Gravity-based energy storage project set for Edinburgh

A demonstrator project aiming to transform old mine shafts into energy storage systems is set to be up and running in December, after the company behind the innovation agreed to a land rental agreement at a site in Edinburgh.

Gravity-based energy storage project set for Edinburgh

Gravitricity’s concept has secured £650

Edinburgh-based Gravitricity’s energy battery system works by utilising and raising a range of weights totalling up to 12,000 tonnes that are suspended in deep mine shafts. Electrical power can be absorbed or generated by raising or lowering the weight. 

The company had signed a land rental agreement with Forth Ports to build their first £1m demonstrator project on land within the Port of Leith in Edinburgh. Work on the industrial site will commence in October with Gravitricity aiming to have the project up and running by December.

Gravitricity Lead Engineer Miles Franklin “This grid-connected demonstrator will use two 25-tonnes weights suspended by steel cables. In our first test, we’ll drop the weights together to generate full power and verify our speed of response. We calculate we can go from zero to full power in less than a second – which can be extremely valuable in the frequency response and back-up power markets.

“We will then run tests with the two single weights, dropping one after the other to verify smooth energy output over a longer period.
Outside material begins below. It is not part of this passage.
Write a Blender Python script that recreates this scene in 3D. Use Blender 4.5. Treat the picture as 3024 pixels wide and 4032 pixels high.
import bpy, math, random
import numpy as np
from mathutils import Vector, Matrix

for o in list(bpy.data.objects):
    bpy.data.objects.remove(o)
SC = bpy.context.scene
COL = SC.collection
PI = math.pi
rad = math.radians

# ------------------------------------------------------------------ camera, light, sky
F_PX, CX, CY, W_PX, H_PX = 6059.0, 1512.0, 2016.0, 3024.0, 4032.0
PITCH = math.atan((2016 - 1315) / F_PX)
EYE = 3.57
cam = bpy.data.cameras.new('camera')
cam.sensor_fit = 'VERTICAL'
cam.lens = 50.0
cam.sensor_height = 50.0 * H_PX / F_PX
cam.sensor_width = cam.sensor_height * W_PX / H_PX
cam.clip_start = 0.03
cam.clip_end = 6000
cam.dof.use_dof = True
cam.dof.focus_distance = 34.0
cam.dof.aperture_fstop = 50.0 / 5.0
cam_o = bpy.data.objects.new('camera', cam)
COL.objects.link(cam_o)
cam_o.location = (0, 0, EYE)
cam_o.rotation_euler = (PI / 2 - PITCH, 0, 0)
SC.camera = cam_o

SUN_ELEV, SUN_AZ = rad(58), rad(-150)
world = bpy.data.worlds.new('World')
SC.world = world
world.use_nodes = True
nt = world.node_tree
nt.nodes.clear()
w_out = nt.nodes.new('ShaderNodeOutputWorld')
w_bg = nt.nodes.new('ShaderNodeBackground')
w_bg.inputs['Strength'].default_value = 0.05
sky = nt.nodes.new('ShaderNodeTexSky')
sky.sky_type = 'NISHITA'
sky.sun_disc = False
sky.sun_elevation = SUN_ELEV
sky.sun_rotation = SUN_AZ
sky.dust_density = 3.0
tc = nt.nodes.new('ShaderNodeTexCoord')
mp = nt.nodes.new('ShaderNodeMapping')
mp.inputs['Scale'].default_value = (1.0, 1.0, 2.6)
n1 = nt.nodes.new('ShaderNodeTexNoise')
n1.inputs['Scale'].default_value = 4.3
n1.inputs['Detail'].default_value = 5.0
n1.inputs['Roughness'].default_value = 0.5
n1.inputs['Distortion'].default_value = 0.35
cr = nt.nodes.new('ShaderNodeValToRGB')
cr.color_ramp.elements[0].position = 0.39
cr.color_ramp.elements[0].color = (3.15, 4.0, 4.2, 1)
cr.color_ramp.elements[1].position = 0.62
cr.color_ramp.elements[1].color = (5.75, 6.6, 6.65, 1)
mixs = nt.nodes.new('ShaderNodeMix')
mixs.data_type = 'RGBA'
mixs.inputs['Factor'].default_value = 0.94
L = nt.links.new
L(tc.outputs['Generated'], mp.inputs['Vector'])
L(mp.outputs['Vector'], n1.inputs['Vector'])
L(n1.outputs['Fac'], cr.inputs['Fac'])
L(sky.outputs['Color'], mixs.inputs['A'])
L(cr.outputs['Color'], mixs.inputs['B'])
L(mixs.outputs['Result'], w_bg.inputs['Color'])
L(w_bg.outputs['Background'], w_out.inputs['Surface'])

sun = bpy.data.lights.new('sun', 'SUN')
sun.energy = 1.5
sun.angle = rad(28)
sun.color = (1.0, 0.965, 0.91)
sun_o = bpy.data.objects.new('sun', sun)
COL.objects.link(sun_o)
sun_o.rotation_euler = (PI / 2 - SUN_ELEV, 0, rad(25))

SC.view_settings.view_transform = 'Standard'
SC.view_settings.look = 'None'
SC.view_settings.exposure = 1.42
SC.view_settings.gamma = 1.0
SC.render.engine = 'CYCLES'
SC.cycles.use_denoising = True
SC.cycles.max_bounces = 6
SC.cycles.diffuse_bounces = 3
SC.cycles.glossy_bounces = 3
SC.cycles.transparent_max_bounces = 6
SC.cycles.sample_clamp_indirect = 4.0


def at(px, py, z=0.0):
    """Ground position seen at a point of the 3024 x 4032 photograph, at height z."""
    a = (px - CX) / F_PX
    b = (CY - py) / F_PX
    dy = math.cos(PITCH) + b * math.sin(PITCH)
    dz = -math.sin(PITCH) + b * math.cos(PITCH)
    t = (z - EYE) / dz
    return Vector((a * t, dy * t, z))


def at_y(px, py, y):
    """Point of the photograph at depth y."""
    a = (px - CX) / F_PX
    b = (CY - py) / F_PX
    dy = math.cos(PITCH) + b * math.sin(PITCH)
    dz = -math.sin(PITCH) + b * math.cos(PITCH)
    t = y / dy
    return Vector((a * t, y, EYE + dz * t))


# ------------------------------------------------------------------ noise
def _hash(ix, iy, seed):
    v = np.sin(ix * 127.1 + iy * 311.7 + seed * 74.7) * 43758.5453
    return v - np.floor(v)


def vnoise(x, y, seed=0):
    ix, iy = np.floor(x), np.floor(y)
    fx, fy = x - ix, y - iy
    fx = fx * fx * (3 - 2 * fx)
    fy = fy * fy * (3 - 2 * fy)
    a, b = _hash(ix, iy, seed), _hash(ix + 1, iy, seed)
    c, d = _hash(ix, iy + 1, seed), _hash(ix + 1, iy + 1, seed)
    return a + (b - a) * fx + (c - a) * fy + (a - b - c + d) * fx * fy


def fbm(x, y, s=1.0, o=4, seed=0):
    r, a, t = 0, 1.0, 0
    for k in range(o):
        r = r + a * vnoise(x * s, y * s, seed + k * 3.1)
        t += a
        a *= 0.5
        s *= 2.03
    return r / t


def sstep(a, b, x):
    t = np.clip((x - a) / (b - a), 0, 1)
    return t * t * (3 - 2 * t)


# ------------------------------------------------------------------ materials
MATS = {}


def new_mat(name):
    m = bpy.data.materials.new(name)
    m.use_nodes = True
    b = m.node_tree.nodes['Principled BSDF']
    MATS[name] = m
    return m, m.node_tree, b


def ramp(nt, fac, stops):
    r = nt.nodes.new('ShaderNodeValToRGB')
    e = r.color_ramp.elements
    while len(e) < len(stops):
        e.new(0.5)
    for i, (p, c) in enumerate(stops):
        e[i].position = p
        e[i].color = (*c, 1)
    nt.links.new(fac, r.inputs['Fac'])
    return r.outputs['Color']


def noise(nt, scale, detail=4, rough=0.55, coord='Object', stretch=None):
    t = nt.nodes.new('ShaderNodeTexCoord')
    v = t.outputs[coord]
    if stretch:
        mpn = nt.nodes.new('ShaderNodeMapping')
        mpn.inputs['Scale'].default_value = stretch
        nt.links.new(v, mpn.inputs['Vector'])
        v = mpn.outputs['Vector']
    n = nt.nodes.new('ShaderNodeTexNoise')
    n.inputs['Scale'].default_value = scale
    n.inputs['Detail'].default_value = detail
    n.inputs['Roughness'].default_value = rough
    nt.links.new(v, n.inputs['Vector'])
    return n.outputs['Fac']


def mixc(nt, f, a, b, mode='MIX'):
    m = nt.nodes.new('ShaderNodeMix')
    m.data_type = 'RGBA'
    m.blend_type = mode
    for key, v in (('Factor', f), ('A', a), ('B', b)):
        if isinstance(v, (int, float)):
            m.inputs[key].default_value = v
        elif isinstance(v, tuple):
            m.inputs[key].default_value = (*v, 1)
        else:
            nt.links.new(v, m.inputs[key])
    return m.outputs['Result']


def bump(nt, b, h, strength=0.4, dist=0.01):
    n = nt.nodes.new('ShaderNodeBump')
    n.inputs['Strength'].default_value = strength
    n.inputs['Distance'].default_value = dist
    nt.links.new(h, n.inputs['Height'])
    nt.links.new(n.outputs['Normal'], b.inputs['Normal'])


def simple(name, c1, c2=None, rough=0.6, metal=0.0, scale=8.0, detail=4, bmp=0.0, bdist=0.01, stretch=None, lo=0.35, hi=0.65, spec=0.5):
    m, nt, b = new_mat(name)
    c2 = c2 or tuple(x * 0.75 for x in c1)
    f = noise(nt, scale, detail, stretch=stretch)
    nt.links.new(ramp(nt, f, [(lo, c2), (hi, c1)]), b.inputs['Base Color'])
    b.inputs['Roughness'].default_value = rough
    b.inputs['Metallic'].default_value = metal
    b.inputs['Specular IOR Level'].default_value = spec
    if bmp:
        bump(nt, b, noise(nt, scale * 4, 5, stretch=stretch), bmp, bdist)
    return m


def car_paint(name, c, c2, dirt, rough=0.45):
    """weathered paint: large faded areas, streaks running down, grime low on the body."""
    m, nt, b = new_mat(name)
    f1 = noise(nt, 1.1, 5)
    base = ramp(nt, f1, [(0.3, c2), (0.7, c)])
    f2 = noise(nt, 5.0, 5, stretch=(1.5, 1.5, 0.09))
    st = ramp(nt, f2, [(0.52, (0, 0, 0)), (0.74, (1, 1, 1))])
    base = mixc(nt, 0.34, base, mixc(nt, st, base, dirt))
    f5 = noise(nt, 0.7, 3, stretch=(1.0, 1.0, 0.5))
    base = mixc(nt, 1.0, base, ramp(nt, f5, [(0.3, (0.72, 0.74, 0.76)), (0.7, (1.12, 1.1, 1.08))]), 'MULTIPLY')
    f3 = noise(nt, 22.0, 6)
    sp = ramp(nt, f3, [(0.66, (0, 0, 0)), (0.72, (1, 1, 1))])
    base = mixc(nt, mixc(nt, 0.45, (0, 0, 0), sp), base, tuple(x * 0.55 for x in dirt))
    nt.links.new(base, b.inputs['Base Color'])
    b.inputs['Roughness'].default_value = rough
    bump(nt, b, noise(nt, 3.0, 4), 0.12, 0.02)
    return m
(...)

Together, this two-month test programme will confirm our modelling and give us valuable data for our first full-scale 4MW project which will commence in 2021.”
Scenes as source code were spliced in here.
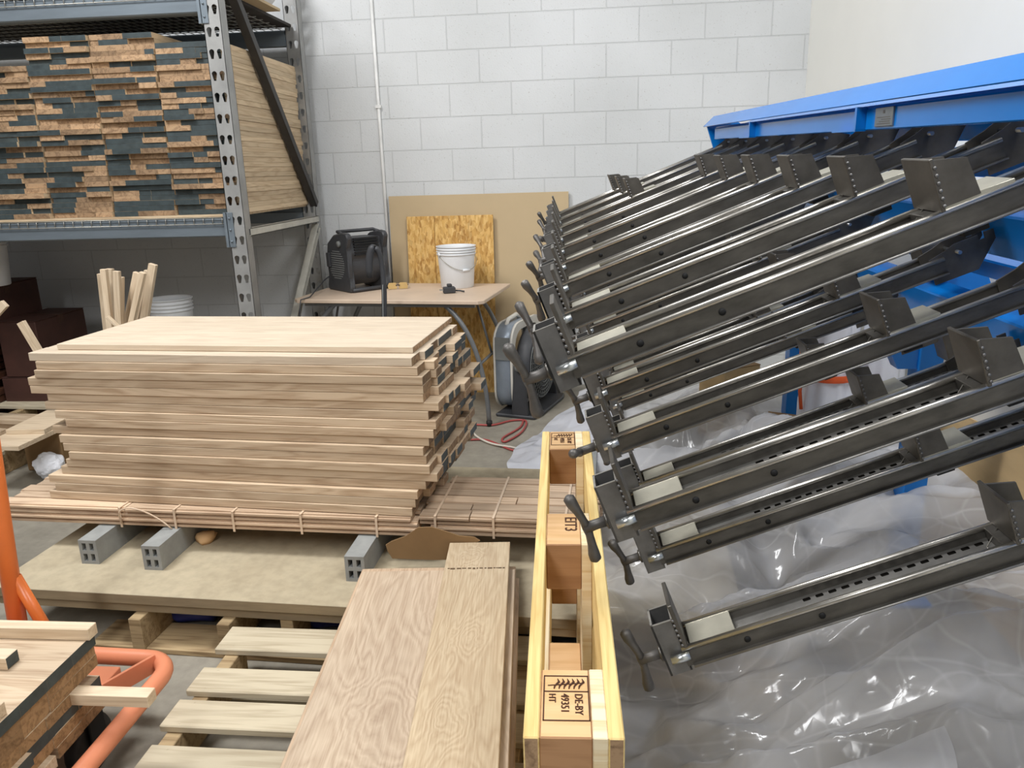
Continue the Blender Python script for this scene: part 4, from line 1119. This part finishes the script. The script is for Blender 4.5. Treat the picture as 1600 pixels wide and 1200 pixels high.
# sliding jaw: face plate, two wings, wedge foot, underside clip, spring wire
sj = MB(); sj.box((-.006, -.010, .0), (.0, BW + .010, .075), .001); sj = sj.build('sliding_jaw', M['steel_dark'], proto)
for y in (.001, BW - .001):
    g = MB(); g.prism([(.0, .004), (.052, .004), (.046, .058), (.0, .072)], 1, y - .0022, y + .0022); g.build('jaw_wing', M['steel_dark'], sj)
g = MB()
for q in range(6): g.lathe([(0, 0), (.003, 0), (.0022, .002), (0, .0024)], 8, Matrix.Translation((-.001, -.010, .008 + q * .0108)) @ Matrix.Rotation(PI / 2, 4, 'X'))
g.build('weld_bead', M['steel_tube'], sj)
g = MB(); g.prism([(.0, -.0005), (.055, -.0005), (.098, .0002), (.098, .0065), (.058, .0075), (.0, .006)], 1, .0, BW + .004, .0005); g.build('wedge_foot', M['steel_bare'], sj)
g = MB(); g.box((-.02, .004, -.021), (.06, BW - .004, -.001), .001); g.build('slide_block', M['steel'], sj)
g = MB(); g.box((.02, .004, -.048), (.055, BW - .004, -BH), .001); g.build('under_clip', M['black'], sj)
g = MB(); g.tube([(-.001, .05, .004), (-.035, .03, -.014), (-.038, .012, -.014)], .0012, 5); g.build('spring_wire', M['steel_bright'], sj)
# rear hook bracket
b = MB()
for y in (.004, BW - .008):
    b.prism([(BARL - .03, -.055), (BARL + .065, -.055), (BARL + .115, .0), (BARL + .115, .022), (BARL + .094, .022), (BARL + .094, .008), (BARL + .080, .008), (BARL + .080, .020), (BARL + .028, .020), (BARL + .006, .012), (BARL - .03, .004)], 1, y, y + .004)
b.build('hook_bracket', M['steel_dark'], proto)
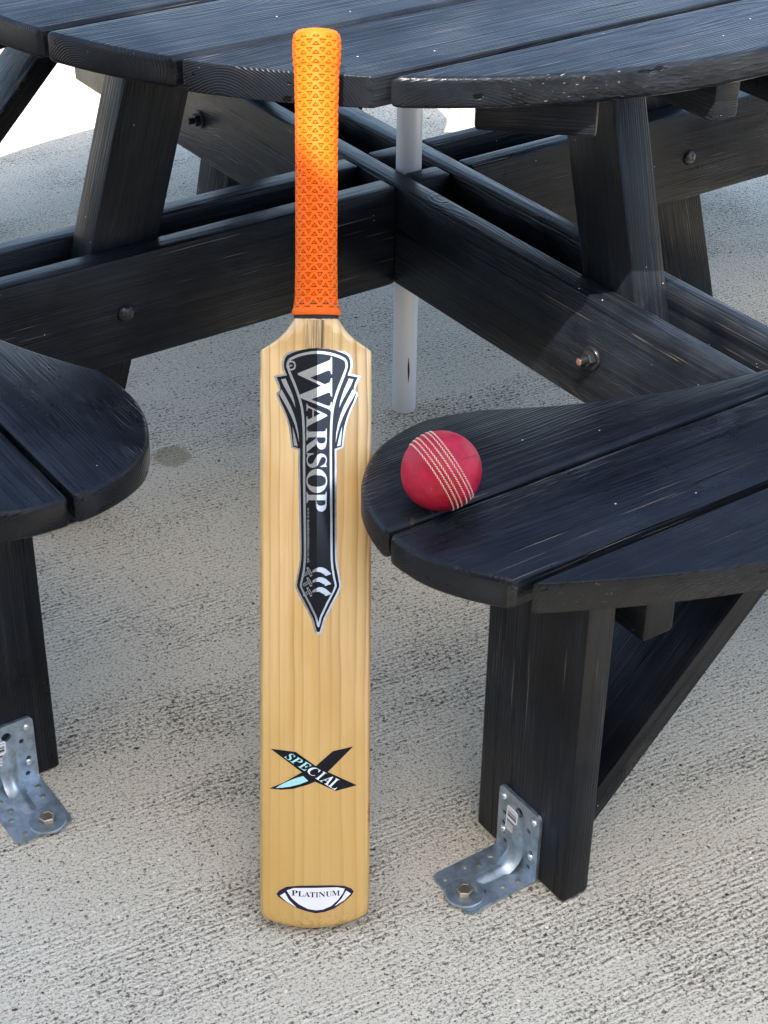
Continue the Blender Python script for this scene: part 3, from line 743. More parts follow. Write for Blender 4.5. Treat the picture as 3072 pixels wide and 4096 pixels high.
for k in range(4):
    rot = RZ(-k*math.pi/2)
    for s in (-1, 1):
        cyy = -0.8945 if (k, s) == (0, -1) else -0.8815
        base = Matrix.Translation((s*(XL+0.0004), cyy, 0.0))
        if s > 0:
            base = base @ RZ(math.pi)
        # the bracket of the near left leg is turned the same way round as its neighbour
        b = link('bracket', brk, M['zinc'], table, rot @ base)
        for hx, hy in ((0.0255, 0.0795), (-0.0255, 0.0800), (0.0235, 0.0345), (-0.0235, 0.0300)):
            sc_ = link('screw', screw_me, M['screw'], b, frame((-0.0040, hx, hy), (0, math.cos(hx*900), math.sin(hx*900)), (-1, 0, 0)))
        link('washer', bigw, M['zinc'], b, frame((-0.0790, -0.0085, 0.0047), (1, 0, 0), (0.03, 0.02, 1)))
        link('anchor_bolt', hexb, M['yzinc'], b, frame((-0.0790, -0.0085, 0.0065), (0.9, 0.3, 0), (0.03, 0.02, 1)))
        link('barcode_label', lab_me, M['barcode'], b, Matrix.Translation((-0.0043, 0.0105, 0.0565)) @ Matrix.Rotation(R(4), 4, 'X'))

# ------------------------------------------------------------------ pole through the crossing
pole = link('parasol_pole', lathe('parasol_pole', [(0.0175, 0.0005), (0.0184, 0.002), (0.0184, HT-TT-0.001)], 40), M['tube'], None,
            Matrix.Translation((-0.0075, -0.0115, 0)), label='grey metal parasol tube standing on the concrete between the crossing beams', category='pole')
sl_bm = bmesh.new()
vsl = []
for i in range(9):
    t = i/8
    w = 0.0016*math.sin(math.pi*min(max(t, 0.06), 0.94))
    ang = math.atan2(-1.95+0.02, -1.40)+0.34+0.02*math.sin(5*t)
    row = []
    for sgn in (-1, 1):
        a = ang+sgn*w/0.0186
        row.append(sl_bm.verts.new((0.0187*math.cos(a), 0.0187*math.sin(a), 0.055+0.043*t)))
    vsl.append(row)
for i in range(8):
    sl_bm.faces.new((vsl[i][0], vsl[i][1], vsl[i+1][1], vsl[i+1][0]))
link('drain_slot', from_bm('drain_slot', sl_bm), M['slot'], pole)

# ------------------------------------------------------------------ cricket ball
BR = 0.0386
bc = Vector((-0.5427, -0.8184, HB+BR))
nv = (rgt*0.837 + upv*0.548 + fwd*0.095).normalized()      # seam axis
tv = fwd.cross(nv).normalized()
ball_mw = Matrix.Translation(bc) @ Matrix((tv, nv.cross(tv), nv)).transposed().to_4x4()
ball = empty('cricket_ball', ball_mw, label='scuffed red leather cricket ball with white stitched seam on the bench', category='cricket ball')
bm = bmesh.new()
bmesh.ops.create_icosphere(bm, subdivisions=6, radius=1.0)
SEAM = [-0.285, -0.173, -0.072, 0.072, 0.198, 0.287]
for v in bm.verts:
    c = v.co.copy()
    r = BR
    r *= 1 + 0.010*math.exp(-(c.z/0.33)**6)                    # raised seam band
    r -= BR*0.014*math.exp(-(c.z/0.018)**2)                    # closing groove
    dent = Vector((-0.55, 0.35, -0.55)).normalized()
    r *= 1 + 0.008*math.sin(3.1*c.x+1.0)*math.cos(2.3*c.y-0.4) - 0.014*math.exp(-((c-dent).length/0.34)**2)
    v.co = c*r
me = from_bm('leather_cover', bm)
link('leather_cover', me, M['leather'], ball, smooth=True)
def ring_line(pts, wd, lift):
    vs, fs = [], []
    for i, q in enumerate(pts):
        a, c = pts[max(i-1, 0)], pts[min(i+1, len(pts)-1)]
        t = (c-a).normalized(); nn_ = q.normalized(); s_ = nn_.cross(t)
        ww = wd*(0.35+0.65*math.sin(math.pi*(i+0.5)/len(pts)))
        vs += [q.normalized()*(q.length+lift)+s_*ww, q.normalized()*(q.length+lift)-s_*ww]
    for i in range(len(pts)-1):
        fs.append((2*i, 2*i+1, 2*i+3, 2*i+2))
    return pydata('split', vs, fs)
def stitch_row(off, rad_mul, n_st, slant, seed):
    rnd = random.Random(seed)
    vs, fs = [], []
    rr = math.sqrt(1-off*off)
    for k in range(n_st):
        a = 2*math.pi*k/n_st
        ctr = Vector((math.cos(a)*rr, math.sin(a)*rr, off))*BR*rad_mul
        nrm = Vector((ctr.x, ctr.y, ctr.z)).normalized()
        tng = Vector((-math.sin(a), math.cos(a), 0))
        side = nrm.cross(tng)
        ln = BR*2*math.pi*rr/n_st*0.66*(0.9+0.2*rnd.random())
        d = (tng*math.cos(slant)+side*math.sin(slant))
        e = nrm.cross(d)
        w, h = BR*0.0125, BR*0.010
        o = len(vs)
        prof = [(-1, 0.25), (-0.6, 0.85), (0, 1.0), (0.6, 0.85), (1, 0.25)]
        for u, sc in prof:
            for q in range(6):
                t = 2*math.pi*q/6
                vs.append(ctr + d*(u*ln) + e*(math.cos(t)*w*sc) + nrm*(math.sin(t)*h*sc))
        for i in range(4):
            for q in range(6):
                q2 = (q+1) % 6
                fs.append((o+i*6+q, o+i*6+q2, o+(i+1)*6+q2, o+(i+1)*6+q))
        fs.append(tuple(o+q for q in range(6))[::-1]); fs.append(tuple(o+24+q for q in range(6)))
    return pydata('stitch_row', vs, fs)
cv = (ball_mw.to_3x3().inverted() @ (-fwd)).normalized()
ew = (ball_mw.to_3x3().inverted() @ (rgt*0.93+upv*0.36)).normalized()
st0 = (cv*0.86+ew*0.22+Vector((0, 0, 0.30))).normalized(); st1 = (cv*0.42+ew*0.85+Vector((0, 0, 0.25))).normalized()
pp_ = []
for i in range(11):
    t = i/10
    q_ = st0.lerp(st1, t).normalized()
    q_ = (q_ + Vector((0, 0, 0.012*math.sin(t*9)))).normalized()
    pp_.append(q_*BR*1.006)
link('split', ring_line(pp_, 0.00045, 0.00025), M['seam'], ball)
for i, off in enumerate(SEAM):
    link('stitch_row', stitch_row(off, 1.010, 84, 0.45 if i % 2 else -0.45, i), M['thread'], ball, smooth=True)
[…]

The project is being supported by Leicestershire firm Kelvin Power, which is delivering the lattice tower, while Dutch firm Huisman is developing the winch and control system.

Storage shift

Gravitricity’s concept has secured £650,000 in government funding from Innovate UK. Gravitricity wants to build models ranging between 1 to 20MW, with each system running for 50 years.

Energy storage installations are poised for a 122-fold increase between now and 2040, as the uptake of renewable energy and electric vehicles (EVs) and falling costs of technology provides an ideal platform to drive demand for storage solutions.

Facilitation of this demand will require $662bn of investment, according to BNEF, but will be made possible by further declines in the cost of lithium-ion batteries, which have already fallen by 85% between 2010 and 2018.

Gravitricity claims that its energy storage solution will have a levelised cost “well below” that of lithium batteries, with the output duration able to range from 15 minutes to eight hours to serve a variety of needs.